The Hardy Tree is a hidden gem tucked away behind St Pancras Station by the St Pancras Gardens.

The Hardy Tree

Enter a cemetery by St. Pancras Old Church, and stroll through a serene churchyard adorned with curled vines and lush green English foliage. Centuries of worship anchor this churchyard in a state of eternal peace. You lose a sense of time and place when walking through here. This churchyard has many stories to tell, but one of its most famous oddities is the Hardy Tree. The Hardy Tree is an ash tree surrounded by hundreds and hundreds of archaic tombstones circling its trunk.

During the mid-1860s, a number of reburials had to take place as cemeteries were destroyed to make way for new rail lines to accommodate London’s rapid population growth. Where did the old headstones go? Before Thomas Hardy became an author (famous author of Far from the Madding Crowd) he was in charge of redistributing these headstones. He decided to ritualistically place them around an ash tree. Here, they would be safe from harm. Nowadays, the site feels even more sacred as nature and man collide into one. A beautiful site that not many people know about.

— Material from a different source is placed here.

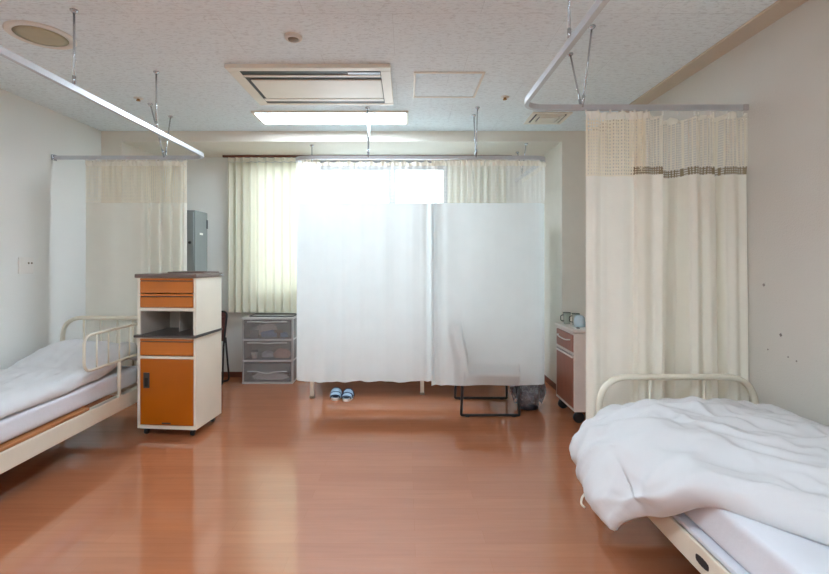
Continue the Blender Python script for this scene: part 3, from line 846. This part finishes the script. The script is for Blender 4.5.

Whispering Gallery at St. Paul’s Cathedral

St. Paul Cathedral and city skyline

St. Paul’s Cathedral helps define London’s skyline with its impressive dome shape and is a must-visit destination. During your trip to this magnificent building you have to visit the Whispering Gallery. Famous architect Christopher Wren’s great dome has the strange ability to amplify and resonant the smallest sounds, meaning you can hear the faintest whisper over 100 ft away. How do you experience this? All you have to do is walk along the walkway that circles the inside of the dome (built in 1710) and speak. It is an experience not to be missed.